EXERCISE OBJECTIVE:
Start at the line containing "686 pixels high.", stop at the line containing "tag(o, 'dark brown", and set down every line in that stretch exactly as written, and nothing else.

::: INFORMATION SHOWN

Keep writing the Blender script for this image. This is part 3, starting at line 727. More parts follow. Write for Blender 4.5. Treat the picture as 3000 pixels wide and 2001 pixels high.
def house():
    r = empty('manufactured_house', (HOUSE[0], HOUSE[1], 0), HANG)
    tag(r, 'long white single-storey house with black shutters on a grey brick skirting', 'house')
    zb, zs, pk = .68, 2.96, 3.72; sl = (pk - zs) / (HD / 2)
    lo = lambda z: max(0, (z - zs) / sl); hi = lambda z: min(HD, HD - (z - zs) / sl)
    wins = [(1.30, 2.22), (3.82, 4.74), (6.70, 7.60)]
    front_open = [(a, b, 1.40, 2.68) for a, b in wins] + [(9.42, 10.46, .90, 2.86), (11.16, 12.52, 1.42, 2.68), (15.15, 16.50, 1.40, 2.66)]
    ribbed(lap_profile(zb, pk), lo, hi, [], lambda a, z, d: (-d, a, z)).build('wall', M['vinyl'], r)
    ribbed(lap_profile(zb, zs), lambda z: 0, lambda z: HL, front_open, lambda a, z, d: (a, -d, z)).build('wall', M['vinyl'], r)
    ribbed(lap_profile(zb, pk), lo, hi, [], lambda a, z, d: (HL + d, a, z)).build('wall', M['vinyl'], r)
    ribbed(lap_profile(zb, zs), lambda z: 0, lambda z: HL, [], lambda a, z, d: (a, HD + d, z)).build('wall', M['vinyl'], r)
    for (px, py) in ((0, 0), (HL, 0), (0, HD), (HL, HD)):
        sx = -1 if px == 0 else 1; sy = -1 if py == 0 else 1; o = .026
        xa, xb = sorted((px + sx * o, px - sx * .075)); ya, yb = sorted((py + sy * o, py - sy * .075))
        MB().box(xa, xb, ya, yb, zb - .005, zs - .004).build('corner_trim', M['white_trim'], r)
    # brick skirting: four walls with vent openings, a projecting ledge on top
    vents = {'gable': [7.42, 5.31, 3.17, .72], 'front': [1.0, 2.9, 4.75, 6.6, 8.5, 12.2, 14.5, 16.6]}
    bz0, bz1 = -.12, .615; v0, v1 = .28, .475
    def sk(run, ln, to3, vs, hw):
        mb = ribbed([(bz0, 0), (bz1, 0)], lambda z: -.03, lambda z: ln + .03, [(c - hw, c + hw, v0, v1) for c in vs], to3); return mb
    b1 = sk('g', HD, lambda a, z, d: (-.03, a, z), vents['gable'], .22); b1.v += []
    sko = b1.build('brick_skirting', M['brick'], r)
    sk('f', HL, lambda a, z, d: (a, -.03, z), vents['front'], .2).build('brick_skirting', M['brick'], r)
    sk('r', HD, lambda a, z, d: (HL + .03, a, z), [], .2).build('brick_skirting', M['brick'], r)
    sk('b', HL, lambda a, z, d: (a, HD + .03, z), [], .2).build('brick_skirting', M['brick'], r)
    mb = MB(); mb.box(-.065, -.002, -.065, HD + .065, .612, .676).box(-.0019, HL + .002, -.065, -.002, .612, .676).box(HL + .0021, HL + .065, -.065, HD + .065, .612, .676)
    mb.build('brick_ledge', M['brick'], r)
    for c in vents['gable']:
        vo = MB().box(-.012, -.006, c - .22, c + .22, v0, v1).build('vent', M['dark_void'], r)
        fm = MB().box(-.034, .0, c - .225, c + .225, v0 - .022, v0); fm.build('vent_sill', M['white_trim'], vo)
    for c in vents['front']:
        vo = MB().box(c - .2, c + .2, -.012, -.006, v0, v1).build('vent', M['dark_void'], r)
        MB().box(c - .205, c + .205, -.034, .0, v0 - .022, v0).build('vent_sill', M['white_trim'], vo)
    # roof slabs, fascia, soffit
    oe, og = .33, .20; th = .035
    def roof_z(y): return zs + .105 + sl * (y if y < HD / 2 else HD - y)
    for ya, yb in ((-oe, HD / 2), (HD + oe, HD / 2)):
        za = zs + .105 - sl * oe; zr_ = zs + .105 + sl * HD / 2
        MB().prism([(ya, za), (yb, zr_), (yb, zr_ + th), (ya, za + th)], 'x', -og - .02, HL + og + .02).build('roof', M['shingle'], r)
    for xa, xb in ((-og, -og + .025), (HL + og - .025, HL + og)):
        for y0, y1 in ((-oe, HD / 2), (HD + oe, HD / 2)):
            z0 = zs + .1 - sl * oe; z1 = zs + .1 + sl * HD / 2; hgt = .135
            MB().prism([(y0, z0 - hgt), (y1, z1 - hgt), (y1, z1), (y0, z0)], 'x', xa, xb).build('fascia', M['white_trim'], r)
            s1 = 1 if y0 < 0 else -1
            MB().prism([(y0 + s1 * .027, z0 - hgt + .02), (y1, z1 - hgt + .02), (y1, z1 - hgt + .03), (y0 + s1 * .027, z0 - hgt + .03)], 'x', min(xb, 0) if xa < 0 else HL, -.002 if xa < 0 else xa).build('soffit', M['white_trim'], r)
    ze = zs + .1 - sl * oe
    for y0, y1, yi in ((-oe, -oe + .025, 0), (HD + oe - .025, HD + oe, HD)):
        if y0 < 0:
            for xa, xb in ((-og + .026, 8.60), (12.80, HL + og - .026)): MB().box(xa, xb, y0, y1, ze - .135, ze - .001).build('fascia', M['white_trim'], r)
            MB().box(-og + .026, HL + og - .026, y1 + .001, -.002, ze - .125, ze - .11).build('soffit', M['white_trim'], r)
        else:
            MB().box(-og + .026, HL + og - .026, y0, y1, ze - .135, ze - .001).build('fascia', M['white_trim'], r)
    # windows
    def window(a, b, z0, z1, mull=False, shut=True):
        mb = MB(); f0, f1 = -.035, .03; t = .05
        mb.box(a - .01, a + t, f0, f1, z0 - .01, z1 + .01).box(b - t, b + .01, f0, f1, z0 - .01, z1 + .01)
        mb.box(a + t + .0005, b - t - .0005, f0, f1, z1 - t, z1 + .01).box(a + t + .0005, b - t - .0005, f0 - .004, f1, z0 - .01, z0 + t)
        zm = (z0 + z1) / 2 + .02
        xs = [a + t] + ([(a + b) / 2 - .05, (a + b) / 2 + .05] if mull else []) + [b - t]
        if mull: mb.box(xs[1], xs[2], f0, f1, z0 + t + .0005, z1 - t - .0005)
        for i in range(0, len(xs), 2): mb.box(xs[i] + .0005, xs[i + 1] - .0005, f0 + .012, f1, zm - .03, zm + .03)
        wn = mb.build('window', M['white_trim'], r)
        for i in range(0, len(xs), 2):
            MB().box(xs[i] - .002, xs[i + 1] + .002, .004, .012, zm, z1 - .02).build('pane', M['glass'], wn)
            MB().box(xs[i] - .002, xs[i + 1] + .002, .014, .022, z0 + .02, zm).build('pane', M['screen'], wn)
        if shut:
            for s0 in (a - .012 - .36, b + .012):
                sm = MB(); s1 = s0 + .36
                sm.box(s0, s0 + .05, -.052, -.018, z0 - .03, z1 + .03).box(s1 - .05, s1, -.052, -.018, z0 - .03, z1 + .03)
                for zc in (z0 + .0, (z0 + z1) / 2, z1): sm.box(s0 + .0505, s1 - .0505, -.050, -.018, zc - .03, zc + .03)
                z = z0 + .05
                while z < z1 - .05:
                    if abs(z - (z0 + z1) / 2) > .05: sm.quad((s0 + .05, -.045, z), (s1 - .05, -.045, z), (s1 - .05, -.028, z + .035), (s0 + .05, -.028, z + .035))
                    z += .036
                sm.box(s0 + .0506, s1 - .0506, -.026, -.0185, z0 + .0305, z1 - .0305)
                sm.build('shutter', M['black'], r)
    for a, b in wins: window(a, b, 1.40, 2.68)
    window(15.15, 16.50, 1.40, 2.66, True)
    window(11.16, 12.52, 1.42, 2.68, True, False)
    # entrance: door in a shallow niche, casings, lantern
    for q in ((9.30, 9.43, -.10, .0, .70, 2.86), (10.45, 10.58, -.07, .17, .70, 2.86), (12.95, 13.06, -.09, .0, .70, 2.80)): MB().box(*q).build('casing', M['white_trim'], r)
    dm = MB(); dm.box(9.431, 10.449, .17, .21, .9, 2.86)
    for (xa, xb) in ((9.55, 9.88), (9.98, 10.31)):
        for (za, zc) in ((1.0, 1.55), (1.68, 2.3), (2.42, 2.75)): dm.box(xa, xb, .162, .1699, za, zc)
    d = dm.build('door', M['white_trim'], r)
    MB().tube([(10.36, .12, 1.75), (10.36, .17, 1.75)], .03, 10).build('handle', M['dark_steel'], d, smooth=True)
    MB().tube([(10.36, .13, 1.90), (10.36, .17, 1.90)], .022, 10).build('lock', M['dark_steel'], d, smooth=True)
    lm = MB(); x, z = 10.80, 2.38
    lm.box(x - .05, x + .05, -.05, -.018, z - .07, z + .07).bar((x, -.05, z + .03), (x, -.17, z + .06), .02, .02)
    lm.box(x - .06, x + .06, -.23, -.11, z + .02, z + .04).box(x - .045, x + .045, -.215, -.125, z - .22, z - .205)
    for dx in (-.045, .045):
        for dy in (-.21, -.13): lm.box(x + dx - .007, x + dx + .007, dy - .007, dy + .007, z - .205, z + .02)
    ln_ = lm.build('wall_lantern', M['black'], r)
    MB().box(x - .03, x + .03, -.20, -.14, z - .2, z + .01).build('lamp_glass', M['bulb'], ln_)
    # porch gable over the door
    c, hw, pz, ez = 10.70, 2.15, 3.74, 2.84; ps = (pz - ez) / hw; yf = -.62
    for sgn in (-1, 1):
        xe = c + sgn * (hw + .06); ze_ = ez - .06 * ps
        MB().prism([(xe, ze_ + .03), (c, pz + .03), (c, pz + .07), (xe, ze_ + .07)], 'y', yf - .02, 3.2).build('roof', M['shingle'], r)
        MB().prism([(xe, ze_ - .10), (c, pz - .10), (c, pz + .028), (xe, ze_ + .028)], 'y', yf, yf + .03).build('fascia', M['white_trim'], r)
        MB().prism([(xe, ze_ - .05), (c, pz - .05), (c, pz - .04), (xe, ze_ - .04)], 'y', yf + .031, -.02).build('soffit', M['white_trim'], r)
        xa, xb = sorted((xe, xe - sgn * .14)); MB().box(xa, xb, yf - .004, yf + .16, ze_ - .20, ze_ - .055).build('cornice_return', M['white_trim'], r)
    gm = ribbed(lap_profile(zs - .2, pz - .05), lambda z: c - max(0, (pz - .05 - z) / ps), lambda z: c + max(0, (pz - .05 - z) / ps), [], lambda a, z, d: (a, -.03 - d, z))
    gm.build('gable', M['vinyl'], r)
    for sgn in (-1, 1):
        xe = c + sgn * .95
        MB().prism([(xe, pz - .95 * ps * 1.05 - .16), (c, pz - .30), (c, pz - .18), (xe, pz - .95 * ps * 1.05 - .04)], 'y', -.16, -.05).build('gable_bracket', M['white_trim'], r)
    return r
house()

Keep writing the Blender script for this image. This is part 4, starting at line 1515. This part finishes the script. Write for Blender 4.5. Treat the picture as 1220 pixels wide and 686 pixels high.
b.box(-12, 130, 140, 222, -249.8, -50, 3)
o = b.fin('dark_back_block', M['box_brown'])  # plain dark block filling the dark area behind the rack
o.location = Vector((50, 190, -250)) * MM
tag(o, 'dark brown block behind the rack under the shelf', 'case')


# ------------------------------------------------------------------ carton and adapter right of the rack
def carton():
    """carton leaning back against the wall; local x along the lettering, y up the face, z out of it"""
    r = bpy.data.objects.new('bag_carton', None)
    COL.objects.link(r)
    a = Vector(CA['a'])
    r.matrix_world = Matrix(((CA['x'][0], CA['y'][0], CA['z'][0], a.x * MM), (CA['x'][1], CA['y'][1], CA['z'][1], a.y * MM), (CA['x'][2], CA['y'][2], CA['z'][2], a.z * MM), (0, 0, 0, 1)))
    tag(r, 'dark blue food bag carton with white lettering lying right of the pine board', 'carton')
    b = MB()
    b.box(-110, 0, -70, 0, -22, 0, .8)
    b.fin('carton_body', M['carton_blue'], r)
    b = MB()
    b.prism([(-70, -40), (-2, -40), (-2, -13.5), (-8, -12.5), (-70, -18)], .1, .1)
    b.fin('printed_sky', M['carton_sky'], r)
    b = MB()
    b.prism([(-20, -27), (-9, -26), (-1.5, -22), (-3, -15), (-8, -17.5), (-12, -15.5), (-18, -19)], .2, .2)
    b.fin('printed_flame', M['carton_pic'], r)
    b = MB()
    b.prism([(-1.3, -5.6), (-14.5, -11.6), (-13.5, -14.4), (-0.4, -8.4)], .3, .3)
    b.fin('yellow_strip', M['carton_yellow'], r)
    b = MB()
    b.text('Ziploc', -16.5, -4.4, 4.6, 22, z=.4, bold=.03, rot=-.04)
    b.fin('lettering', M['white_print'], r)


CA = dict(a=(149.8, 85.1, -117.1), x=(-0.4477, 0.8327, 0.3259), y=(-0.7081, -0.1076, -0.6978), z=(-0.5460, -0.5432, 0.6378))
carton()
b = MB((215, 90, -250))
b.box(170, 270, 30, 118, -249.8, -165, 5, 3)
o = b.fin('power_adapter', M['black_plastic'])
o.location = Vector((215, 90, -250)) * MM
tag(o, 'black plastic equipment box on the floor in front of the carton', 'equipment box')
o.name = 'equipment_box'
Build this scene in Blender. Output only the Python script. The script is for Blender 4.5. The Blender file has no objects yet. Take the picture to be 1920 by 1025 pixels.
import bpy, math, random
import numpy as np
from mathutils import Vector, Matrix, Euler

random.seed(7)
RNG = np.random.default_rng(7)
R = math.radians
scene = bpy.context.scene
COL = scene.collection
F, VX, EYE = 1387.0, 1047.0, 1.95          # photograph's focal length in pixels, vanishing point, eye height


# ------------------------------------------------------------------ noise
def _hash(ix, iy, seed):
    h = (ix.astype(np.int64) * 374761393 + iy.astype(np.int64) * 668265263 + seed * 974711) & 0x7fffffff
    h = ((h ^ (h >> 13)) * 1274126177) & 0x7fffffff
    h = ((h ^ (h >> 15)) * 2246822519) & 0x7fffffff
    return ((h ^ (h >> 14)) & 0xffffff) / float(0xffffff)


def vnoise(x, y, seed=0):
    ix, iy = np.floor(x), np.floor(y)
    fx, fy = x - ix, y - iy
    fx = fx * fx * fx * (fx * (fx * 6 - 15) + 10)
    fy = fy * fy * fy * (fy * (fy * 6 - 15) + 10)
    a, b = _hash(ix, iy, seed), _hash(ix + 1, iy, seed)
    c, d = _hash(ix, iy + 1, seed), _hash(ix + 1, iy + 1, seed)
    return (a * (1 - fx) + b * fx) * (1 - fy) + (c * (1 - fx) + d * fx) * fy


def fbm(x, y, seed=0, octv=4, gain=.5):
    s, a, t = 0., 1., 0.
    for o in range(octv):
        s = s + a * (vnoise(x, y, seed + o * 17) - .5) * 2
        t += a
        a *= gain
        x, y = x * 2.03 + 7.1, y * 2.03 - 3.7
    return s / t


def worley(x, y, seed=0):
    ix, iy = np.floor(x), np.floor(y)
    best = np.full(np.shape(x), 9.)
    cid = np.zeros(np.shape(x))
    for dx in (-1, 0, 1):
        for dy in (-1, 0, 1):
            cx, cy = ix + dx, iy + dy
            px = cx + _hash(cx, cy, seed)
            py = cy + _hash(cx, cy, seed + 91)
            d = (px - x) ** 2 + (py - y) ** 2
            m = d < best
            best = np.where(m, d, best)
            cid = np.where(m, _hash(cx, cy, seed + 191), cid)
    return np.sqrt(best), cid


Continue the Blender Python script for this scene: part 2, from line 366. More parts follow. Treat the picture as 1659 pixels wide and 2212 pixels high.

::::::

SOLUTION FOR THIS PROBLEM:
Keep writing the Blender script for this image. This is part 4, starting at line 1515. This part finishes the script. Write for Blender 4.5. Treat the picture as 1220 pixels wide and 686 pixels high.
b.box(-12, 130, 140, 222, -249.8, -50, 3)
o = b.fin('dark_back_block', M['box_brown'])  # plain dark block filling the dark area behind the rack
o.location = Vector((50, 190, -250)) * MM
tag(o, 'dark brown block behind the rack under the shelf', 'case')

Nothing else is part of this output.